━━━━━ Data extract
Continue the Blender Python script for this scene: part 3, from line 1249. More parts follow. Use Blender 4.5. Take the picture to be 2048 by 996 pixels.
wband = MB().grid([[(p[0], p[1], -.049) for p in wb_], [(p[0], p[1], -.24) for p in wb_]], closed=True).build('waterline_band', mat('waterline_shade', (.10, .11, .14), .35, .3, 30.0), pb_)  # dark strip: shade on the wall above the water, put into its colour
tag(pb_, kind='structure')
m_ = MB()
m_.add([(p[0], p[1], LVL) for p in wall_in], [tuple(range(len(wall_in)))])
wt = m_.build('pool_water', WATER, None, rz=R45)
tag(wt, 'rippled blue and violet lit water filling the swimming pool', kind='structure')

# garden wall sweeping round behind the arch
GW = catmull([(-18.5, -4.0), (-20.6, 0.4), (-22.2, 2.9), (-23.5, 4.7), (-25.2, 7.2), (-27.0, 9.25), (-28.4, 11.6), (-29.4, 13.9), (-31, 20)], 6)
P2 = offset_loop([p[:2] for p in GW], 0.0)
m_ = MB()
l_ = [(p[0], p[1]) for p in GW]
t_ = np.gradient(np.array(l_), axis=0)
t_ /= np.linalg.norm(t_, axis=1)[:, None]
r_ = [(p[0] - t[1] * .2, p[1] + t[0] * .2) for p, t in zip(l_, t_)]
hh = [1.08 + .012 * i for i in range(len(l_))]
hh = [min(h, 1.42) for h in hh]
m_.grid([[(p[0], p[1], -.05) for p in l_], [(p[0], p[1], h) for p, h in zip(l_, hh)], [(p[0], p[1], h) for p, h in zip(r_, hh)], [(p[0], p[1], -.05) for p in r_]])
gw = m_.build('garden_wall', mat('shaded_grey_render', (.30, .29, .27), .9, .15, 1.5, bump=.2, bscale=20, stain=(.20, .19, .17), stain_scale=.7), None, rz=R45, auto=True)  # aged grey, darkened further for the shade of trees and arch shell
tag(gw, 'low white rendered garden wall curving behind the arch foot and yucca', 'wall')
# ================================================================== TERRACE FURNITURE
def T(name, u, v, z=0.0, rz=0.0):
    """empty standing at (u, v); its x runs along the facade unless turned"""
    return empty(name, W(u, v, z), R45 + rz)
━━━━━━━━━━
* **Instructions for the task**
Give back, exactly as written, the lines from the one with "tag(gw, 'low white" to the last line.

* **Output for this task**
tag(gw, 'low white rendered garden wall curving behind the arch foot and yucca', 'wall')
# ================================================================== TERRACE FURNITURE
def T(name, u, v, z=0.0, rz=0.0):
    """empty standing at (u, v); its x runs along the facade unless turned"""
    return empty(name, W(u, v, z), R45 + rz)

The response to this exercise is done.